Importa però chiarire fin da ora il nostro concetto.

Non è che crediamo che il contratto agricolo si possa dovunque regolare a volontà, e neppure che il contratto sia la causa prima ed unica delle condizioni dei contadini nelle diverse regioni. Non v’ha dubbio alcuno che la forma generale del contratto agricolo dipenda in gran parte dalle condizioni speciali della coltura di ogni regione; ma da ciò non risulta che non si possano variare le modalità minute del contratto, in modo da regolare diversamente la distribuzione di quella ricchezza la cui forma di produzione determinò la scelta del contratto. Di più, le differenze nella condizione dei contadini dipendono certamente, oltrechè dal contratto agricolo, anche dallo stato della produzione agricola; come pure è verissimo che le tradizioni storiche, le leggi e i costumi, c’entrano per molto nel determinare la forma dei contratti agricoli; ma ciò non toglie che in questa forma si debbano cercare le ragioni della diversità di effetti che, a produzione eguale, si vedono risultare nel fatto, in luoghi diversi, dall’azione delle stesse leggi economiche generali.

Divideremo il nostro studio in tre parti. Nella prima diremo brevemente dei contratti esistenti nelle varie zone e secondo le varie colture, in Sicilia, e della presente condizione materiale e morale di quei contadini. — Nella seconda esamineremo quegli stessi contratti nei loro effetti economici e sociali, analizzandone i vantaggi e i difetti alla luce dei principii della scienza; — e in terzo luogo parleremo dei rimedi, dei tentativi fatti, delle speranze e dei timori per l’avvenire.

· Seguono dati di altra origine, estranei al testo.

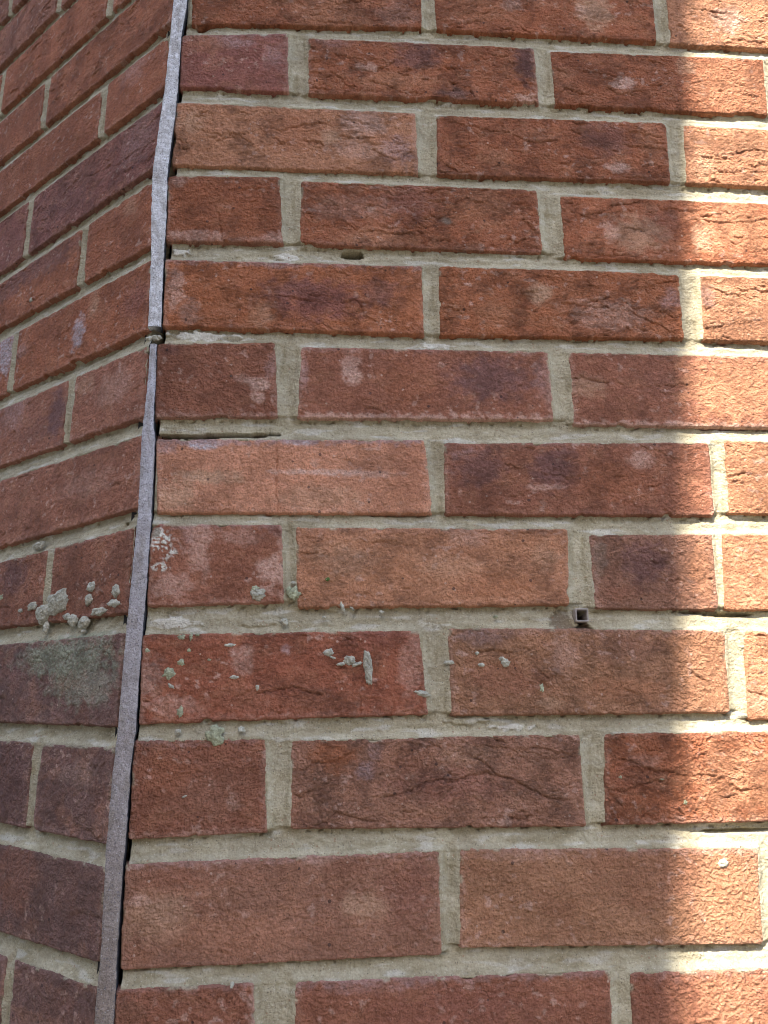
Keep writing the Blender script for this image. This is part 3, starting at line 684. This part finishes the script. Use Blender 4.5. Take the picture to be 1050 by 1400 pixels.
    # broken skin on the creases shows paler clay
    t4 = np.clip(c_all * .28, 0, .4)[..., None]
    col = col * (1 - t4) + PAL['tan'] * t4
    blot = sstep(.42, .62, fbm(x / 7, z / 6, seed + 49, 3)) * sstep(-.1, .4, perlin(x / 40, z / 30, seed + 52)) * .55
    col = col * (1 - blot[..., None]) + PAL['pink'] * .85 * blot[..., None]
    wob = .42 * fbm(x / 9, z / 7, seed + 55, 4)
    for (px, pz, rx, rz, cname, st) in pats:
        rx, rz = max(rx, 1.2), max(rz, 1.0)
        e = np.sqrt(((x - px) / rx) ** 2 + ((z - pz) / rz) ** 2)
        soft = .45 if cname in ('pink', 'white', 'lilac', 'grey', 'lichen') else .6
        mk = sstep(1.0 + soft * .5, 1.0 - soft, e + wob)
        if cname in ('pink', 'lichen', 'lilac', 'mauve'):
            mk = mk * (.55 + .45 * sstep(-.35, .25, perlin(x / 2.6, z / 2.2, seed + 60)))
        if cname == 'white':
            mk = mk * sstep(-.02, .18, perlin(x / 2.6, z / 2.6, seed + 61) + .5 * perlin(x / 7, z / 7, seed + 63))
            h = h + .3 * mk
        if cname == 'lichen':
            h = h + .5 * mk * (1 + perlin(x / 2.2, z / 2.2, seed + 62))
        mk = (mk * st)[..., None]
        col = col * (1 - mk) + PAL[cname] * mk
    # pale bloom along the arrises
    n_e = fbm(x / 6, z / 5, seed + 66, 3)
    for idx, amt in enumerate((rim[0], rim[1], rim[2], rim[3])):
        if amt <= 0:
            continue
        i0, i1 = ((0, 1), (2, 3), (3, 0), (1, 2))[idx]
        ax, az = q[i0]
        bx, bz = q[i1]
        L = math.hypot(bx - ax, bz - az)
        de = ((x - ax) * (bz - az) - (z - az) * (bx - ax)) / L
        mk = sstep(5.5, .5, de + 4.0 * n_e) * amt
        mk = (mk * .8)[..., None]
        col = col * (1 - mk) + PAL['pink' if idx != 0 else 'mauve'] * .95 * mk
    # mortar left on the arris
    sm = sstep(.28, .5, perlin(x / 12, z / 9, seed + 70) + .25 * perlin(x / 3, z / 3, seed + 71)) * sstep(2.6, .4, d) * sstep(-10, 14, z - .5 * (z0 + z1))
    col = col * (1 - .8 * sm[..., None]) + PAL['mortar'] * .8 * sm[..., None]
    # arris and sides
    R_ = 2.0
    tt = np.clip(d / R_, 0, 1)
    h = h * np.clip(.35 + .65 * tt, 0, 1) - .95 * (1 - np.sqrt(np.clip(1 - (1 - tt) ** 2, 0, 1)))
    h = h + np.where(d < 0, np.maximum(d * 5.0, -11.0), 0.0)
    crack_a = np.clip(crk * 1.0, 0, 1) * np.ones_like(x)
    return h, np.concatenate([np.clip(col, .01, .8), crack_a[..., None]], -1)


def build_brick(wall, row, step, seed, coarse=False):
    name_, q, base, crk, rim, pats = row
    q = [tuple(p) for p in q]
    cx = sum(p[0] for p in q) / 4
    cz = sum(p[1] for p in q) / 4
    wd = max(q[1][0] - q[0][0], q[2][0] - q[3][0])
    ht = max(q[0][1] - q[3][1], q[1][1] - q[2][1])
    if coarse:
        s = graded(0, wd, 6, 4, 2.0)
        t = graded(0, ht, 6, 4, 2.0)
    else:
        s = graded(0, wd, step)
        t = graded(0, ht, step)
    S, T = np.meshgrid(s, t)
    TL, TR, BR, BL = [np.array(p) for p in q]
    X = (TL[0] * (1 - S) + TR[0] * S) * (1 - T) + (BL[0] * (1 - S) + BR[0] * S) * T
    Zc = (TL[1] * (1 - S) + TR[1] * S) * (1 - T) + (BL[1] * (1 - S) + BR[1] * S) * T
    h, c = brick_surface(X, Zc, q, base, crk, rim, pats, seed, 'L' if name_.startswith('L') else 'R')
    tilt = np.random.RandomState(int(seed * 31) % 9999)
    h = h + tilt.uniform(-.5, .5) + (X - cx) / wd * tilt.uniform(-.6, .6) + (Zc - cz) / ht * tilt.uniform(-.5, .5)
    ny, nx = X.shape
    V = np.stack([X - cx, -h, Zc - cz], -1).reshape(-1, 3) / 1000
    idx = np.arange(nx * ny).reshape(ny, nx)
    F = np.stack([idx[:-1, :-1], idx[1:, :-1], idx[1:, 1:], idx[:-1, 1:]], -1).reshape(-1, 4)
    # sides and back
    loop = np.concatenate([idx[0, :-1], idx[:-1, -1], idx[-1, :0:-1], idx[:0:-1, 0]])
    nb = len(V)
    back = V[loop].copy()
    back[:, 1] = .045
    V = np.concatenate([V, back])
    C4 = c.reshape(-1, 4)
    C4 = np.concatenate([C4, C4[loop]])
    k = len(loop)
    bi = nb + np.arange(k)
    F2 = np.stack([loop, np.roll(loop, -1), np.roll(bi, -1), bi], -1)
    F = np.concatenate([F, F2])
    me = make_mesh('brick', V, F, M_BRICK, C4)
    o = link('brick', me, wall, (cx / 1000, 0, (cz + Z0) / 1000))
    return o


# ------------------------------------------------------------------ pointing
def build_mortar(wall, bricks, box, step, feats, seed, label, deep=1.0):
    x0, x1, z0, z1 = box
    xs = np.arange(x0, x1 + step, step)
    zs = np.arange(z0, z1 + step, step)
    X, Z = np.meshgrid(xs, zs)
    D = np.full(X.shape, -99.0)
    up = np.full(X.shape, 99.0)
    dn = np.full(X.shape, 99.0)
    for row in bricks:
        q = row[1]
        bx0, bx1 = min(p[0] for p in q) - 20, max(p[0] for p in q) + 20
        bz0, bz1 = min(p[1] for p in q) - 24, max(p[1] for p in q) + 24
        i0, i1 = np.searchsorted(xs, bx0), np.searchsorted(xs, bx1)
        j0, j1 = np.searchsorted(zs, bz0), np.searchsorted(zs, bz1)
        if i1 <= i0 or j1 <= j0:
            continue
        sl = (slice(j0, j1), slice(i0, i1))
        d = inside_dist(X[sl], Z[sl], q, 2.5)
        D[sl] = np.maximum(D[sl], d)
        cz = sum(p[1] for p in q) / 4
        fx = np.clip((X[sl] - q[0][0]) / (q[1][0] - q[0][0]), 0, 1)
        zbot = q[3][1] * (1 - fx) + q[2][1] * fx
        ztop = q[0][1] * (1 - fx) + q[1][1] * fx
        above = zbot > Z[sl] - 1.5
        below = ztop < Z[sl] + 1.5
        up[sl] = np.where(above, np.minimum(up[sl], -d), up[sl])
        dn[sl] = np.where(below, np.minimum(dn[sl], -d), dn[sl])
    G = np.maximum(-D, 0)                       # distance from the nearest brick
    u = np.clip(up, 0, 30)
    w = np.clip(dn, 0, 30)
    t = (w - u) / (u + w + 1.0)                 # -1 by the brick below, +1 by the brick above
    sm = sstep(.05, .55, perlin(X / 34, Z / 16, seed))
    pp = sstep(8, 14, np.minimum(u, w))           # upright joints are struck up and down
    rec = 1.2 + 2.8 * (1 - np.exp(-(G / 3.2) ** 2)) * (1 - .4 * sm) + 2.8 * sstep(-.1, .9, t) * sstep(18, 6, u)
    rec = rec - .8 * sm * sstep(-.2, -1, t)
    h = -rec + .5 * perlin(X / 40, Z / 18, seed + 1) + .45 * (fbm(X / 13, Z / 6, seed + 2, 3) * (1 - pp) + fbm(X / 5, Z / 16, seed + 3, 3) * pp) + .20 * perlin(X / 2.9, Z / 2.5, seed + 5) + .15 * perlin(X / 1.8, Z / 1.7, seed + 6)
    lump = sstep(.45, .75, perlin(X / 8, Z / 7, seed + 7)) * .5
    h = h + lump
    h = h - (deep - 1) * 3.0 * sstep(-.8, .6, t) * sstep(18, 6, u)
    # crumbled pits close under the bricks
    pit = sstep(.35, .6, fbm(X / 6, Z / 4, seed + 8, 2)) * sstep(.25, .9, t)
    h = h - 2.2 * pit
    base = PAL['mortar']
    col = np.broadcast_to(base, X.shape + (3,)).copy()
    v = fbm(X / 60, Z / 20, seed + 10, 3)
    col *= (1 + .12 * v)[..., None]
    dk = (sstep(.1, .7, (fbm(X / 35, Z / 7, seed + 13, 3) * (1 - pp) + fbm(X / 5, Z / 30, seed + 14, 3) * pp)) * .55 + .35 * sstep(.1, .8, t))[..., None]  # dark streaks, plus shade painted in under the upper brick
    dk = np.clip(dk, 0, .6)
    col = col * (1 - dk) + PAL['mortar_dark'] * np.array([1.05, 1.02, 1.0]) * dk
    wh = (sstep(.25, .7, fbm(X / 28, Z / 6, seed + 16, 3)) * .5 * (1 - .7 * pp))[..., None]
    col = col * (1 - wh) + PAL['white'] * .85 * wh
    for (px, pz, rx, rz, dep, cn) in feats:
        e = np.sqrt(((X - px) / max(rx, .8)) ** 2 + ((Z - pz) / max(rz, .8)) ** 2) + (.6 if dep > 0 else .25) * fbm(X / 8, Z / 4, seed + 19, 3)
        if cn == 'void_shade':                       # squared-off voids, their shade painted near black
            e = (((X - px) / rx) ** 4 + ((Z - pz) / max(rz, .8)) ** 4) ** .25 + .12 * fbm(X / 3, Z / 3, seed + 19, 2)
        mk = sstep(1.15, .8, e)
        if cn == 'void_shade':
            mk = sstep(1.05, .92, e)
        if dep > 0:
            h = h * (1 - mk) + (np.maximum(h, -2.6) + .5 * dep) * mk
        else:
            h = h + dep * mk
        if cn:
            mc = (mk * (1.0 if cn == 'void_shade' else .75))[..., None]
            col = col * (1 - mc) + PAL[cn] * mc
    h = np.where(D > 1.5, np.minimum(h, -3.0), h)
    ny, nx = X.shape
    idx = np.arange(nx * ny).reshape(ny, nx)
    keep = (np.minimum.reduce([D[:-1, :-1], D[1:, :-1], D[1:, 1:], D[:-1, 1:]]) < 2.2)
    F = np.stack([idx[:-1, :-1], idx[:-1, 1:], idx[1:, 1:], idx[1:, :-1]], -1)[keep]
    used, inv = np.unique(F, return_inverse=True)
    V = np.stack([X, -h, Z + Z0], -1).reshape(-1, 3)[used] / 1000
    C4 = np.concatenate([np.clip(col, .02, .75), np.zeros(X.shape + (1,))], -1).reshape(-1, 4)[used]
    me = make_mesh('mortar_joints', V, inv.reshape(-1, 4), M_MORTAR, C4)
    return link('mortar_joints', me, wall, label=label)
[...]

Il lettore ci sia indulgente. Per quanta cura abbiamo messa nel raccogliere dati e notizie, volendo tutto verificare nella misura del possibile coi propri occhi, sentiamo quanto ci manca per poter dare dei giudizi assoluti. Altri ci corregga dove sbagliamo: — il nostro intento è sovrattutto di richiamare l’attenzione pubblica su queste questioni. Ci siamo accinti allo studio senza preconcetti, desiderosi soltanto di raccontare i fatti, e di giovare colla discussione e colla pubblicità agl’interessi di una classe importante di cittadini, e insieme a quelli agl’interessi di tutto il paese.